Former Super Falcons Coach, Godwin Izilien, has described as outrageous the tendency of the Nigeria Football Federation (NFF) to owe players and officials bonuses at major competitions.

On Wednesday morning, the Super Falcons refused to leave their hotel rooms to train ahead of today’s third-place play-off against Zambia.

Nigeria and Zambia will battle for the bronze medals of the 12th Women Africa Cup of Nations from 9.00 pm at the Complexe Mohamed V in Casablanca – Morocco’s economic and industrial capital.

In 2004 Izilien led the Falcons to win the African Women Championship (AWC) title in Johannesburg, South Africa. But after the triumph, the players embarrassed the country by refusing to vacate their hotel rooms due to non-payment of match entitlement and bonuses.

Then, officials in the government of former President Olusegun Obasanjo pleaded with the girls to return to Nigeria. While the players got their entitlement, Izilien and his assistant coaches were left out. He is yet to get the money ($28,750) till today.

Speaking with The Guardian yesterday, Izilien carpeted the NFF for the latest bonus row rocking the camp of the Super Falcons at the ongoing Morocco 2022 African Women’s Nations Cup. He said: “It is a criminal act for the NFF to go into a competition of this magnitude without money to pay the players.”

The Guardian learnt that each Super Falcons player in Morocco is entitled to a $100 daily allowance, $3,000 for each group stage win – with Nigeria winning twice in Group C – and $1,500 for a draw.

Following a recent payment review by the NFF, the players are also expected to pocket $5,000 for their win against Cameroun in the quarterfinal.

Their defeat to Morocco in the semifinal on Monday cost the girls the proposed payments of $7,000 and $10,000 for victories in the semifinal and final respectively.

To Izilien, the usual attitude of the NFF to treat players and officials of the Super Falcons as ‘second class citizens’ must stop.
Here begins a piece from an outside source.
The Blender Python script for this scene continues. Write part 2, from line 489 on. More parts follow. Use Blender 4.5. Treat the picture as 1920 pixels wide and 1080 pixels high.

“One thing the NFF must understand is the fact that all the players do not reside in the same place.

They need money to take care of themselves and members of their families. When we returned from Jo’burg 2004, President Obasanjo gave the then NFA money for players and officials of the team. As we speak, I am yet to get mine. God is watching them (NFF).”

Also speaking on the issue yesterday, former Super Falcons goalkeeper, Rachael Ayegba, said it is embarrassing to see the team boycotting training over non-payment of both bonuses and allowances once again.

The players said they have not received their bonus from the NFF for qualifying for the tournament, as well as agreed allowances and over $10,000 owed to each of the squad for their three victories in Morocco.

“I’m really surprised and disappointed at the same time because I expected the NFF to have gone past this situation by now,” Ayegba told BBC Sport Africa.

“Because this (has been happening) over 18 to 20 years, yet we are still dealing with the same situation. The same thing happened to the team in the 2019 Women’s World Cup in France, and now the girls are boycotting the training.

“For me, it’s embarrassing to see that nothing has changed. I saw it on social media and was dismayed and disappointed. I’m really ashamed.”

Goalkeeper Ayegba was part of Nigeria’s 2004 Wafcon-winning side that staged a sit-in in their hotel in South Africa in a bid to be paid their dues. She was also part of the 2007 Women’s World Cup squad that also had to protest in China to get their money.

There were insinuations in some quarters yesterday that the Super Falcons might boycott today’s third-place match against Zambia if the issue is not sorted out.

However, NFF President, Amaju Pinnick, told BBC Sport Africa that they were “dealing with the issue” – but funds need to come from the Sports Ministry before any payment can be made.